The Kalinin nuclear power plant sits just 330 kilometres (200 miles) northwest of Moscow -- a sprawling white cement structure whose four water cooling towers shoot up almost directly upwind from the Russian capital.

But while strategically located in one of the most densely-populated parts of Russia, the plant has still suffered much the same fate as the other nine stations at Russia's current disposal.

Its second reactor was commissioned the same year as the 1986 Chernobyl nuclear power accident struck what is now Ukraine, spewing deadly waste over much of Europe and freezing the Soviet Union's vast nuclear ambitions.

Kalinin's third reactor was not launched until 2004 and its fourth is being built at the same time as a horrified world watches Japan scramble against time in a desperate bid to save the Fukushima plant from a major disaster.

Facing a swarm of journalists bused in especially by the Rosatom atomic energy corporation, Kalinin's engineers read out a long list of their plant's advantages to those being built around the world by the US power giant GE.

"This is one of the safest reactors in the world. Fukushima is nothing like it at all," said Kalinin engineer Oleg Rozhkov.

"Plus, nuclear power plants are the only ones being built here these days. Electric and other stations are constantly having problems."

Besides installing a new reactor at Kalinin, which should go on line early next year, Russia is also expanding and building five other stations in a bid to boost their share of the local energy market from the current 15 percent.

The drive would enable Russia to export even more of its energy riches while continuing to provide cut-rate electricity to households that have been used to the privilege since the early Soviet era.

None of Russia's nuclear power plants sit on the types of fault lines that hurt Fukushima in Japan.

But the trauma of Chernobyl still haunts the industry, with Russia taking extra steps to ensure that its plants are built-in with added layers of protection that can cool the reactors even when the power goes out.

The VVER-1000 reactor of the type being built in Kalinin comes with modern advantages such as horizontal steam generators that experts say can hold more water in case of an emergency.

Should water pressure suddenly drop during an accident, Kalinin engineers say the plant's "passive" emergency system can fill the reactors with cold water even when the power goes out.

"It operates on the principle of higher and lower water pressures," said the power plant's deputy chief engineer Igor Bogomolov. "No electricity needed."

These defence mechanisms and the industry's growing importance to Russia's economy mean that the plants like the one at Kalinin will probably continue dotting the countryside for many decades to come.

Rosatom declares on its website that "atomic energy is one of the most important sectors of Russia's economy" and while the government has ordered a top-down industry review, few expect stations to be mothballed any time soon.

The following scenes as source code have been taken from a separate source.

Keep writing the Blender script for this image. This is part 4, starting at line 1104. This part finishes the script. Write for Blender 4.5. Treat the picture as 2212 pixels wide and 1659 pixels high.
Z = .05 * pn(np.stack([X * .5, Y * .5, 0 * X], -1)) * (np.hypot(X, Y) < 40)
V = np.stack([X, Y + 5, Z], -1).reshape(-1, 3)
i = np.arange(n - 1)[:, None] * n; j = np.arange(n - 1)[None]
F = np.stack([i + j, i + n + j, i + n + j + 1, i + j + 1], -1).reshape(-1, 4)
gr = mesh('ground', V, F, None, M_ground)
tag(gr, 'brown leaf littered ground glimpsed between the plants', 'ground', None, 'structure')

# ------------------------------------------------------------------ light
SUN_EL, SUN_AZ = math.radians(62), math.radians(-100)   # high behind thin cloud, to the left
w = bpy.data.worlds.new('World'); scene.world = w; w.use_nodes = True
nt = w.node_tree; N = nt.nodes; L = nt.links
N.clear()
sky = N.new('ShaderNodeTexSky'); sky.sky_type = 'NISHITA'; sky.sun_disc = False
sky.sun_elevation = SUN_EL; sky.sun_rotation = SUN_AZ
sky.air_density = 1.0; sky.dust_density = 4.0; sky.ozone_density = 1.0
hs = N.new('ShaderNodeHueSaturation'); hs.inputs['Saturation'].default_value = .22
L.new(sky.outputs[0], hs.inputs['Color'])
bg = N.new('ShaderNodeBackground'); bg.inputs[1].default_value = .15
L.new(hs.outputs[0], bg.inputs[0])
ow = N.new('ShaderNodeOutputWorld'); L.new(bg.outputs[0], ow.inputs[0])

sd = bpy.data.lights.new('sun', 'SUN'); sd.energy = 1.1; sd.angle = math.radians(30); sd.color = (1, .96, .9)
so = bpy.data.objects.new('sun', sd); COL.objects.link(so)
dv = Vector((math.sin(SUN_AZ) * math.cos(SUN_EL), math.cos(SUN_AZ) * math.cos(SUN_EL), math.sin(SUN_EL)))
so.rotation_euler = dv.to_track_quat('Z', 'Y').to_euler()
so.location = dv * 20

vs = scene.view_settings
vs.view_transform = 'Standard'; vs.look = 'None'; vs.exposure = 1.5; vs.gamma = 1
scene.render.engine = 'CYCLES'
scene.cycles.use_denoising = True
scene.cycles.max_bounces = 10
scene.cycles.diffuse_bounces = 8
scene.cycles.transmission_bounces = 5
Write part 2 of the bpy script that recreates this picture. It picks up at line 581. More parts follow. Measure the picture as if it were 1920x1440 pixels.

Kalinin engineers, however, seemed genuinely worried about their own futures and are following the events in Japan with growing alarm.

"Of course people are worried about what happened. We do not want to be left unemployed," said Andrei Ganchev, a chief shift engineer at the plant. "This is a small town and this place is the main employer."

The Kalinin plant is responsible for about a quarter of the Tver region's entire economy, employing 3,322 people permanently and more than 3,300 other workers who are currently putting up the plant's fourth block.

Average monthly pay at the plant, meanwhile, is around $1,500 -- well above the average for rural Russia.

"Specialists from all over the country come to work here," engineer Rozhkov said. "They are building it quickly and paying well."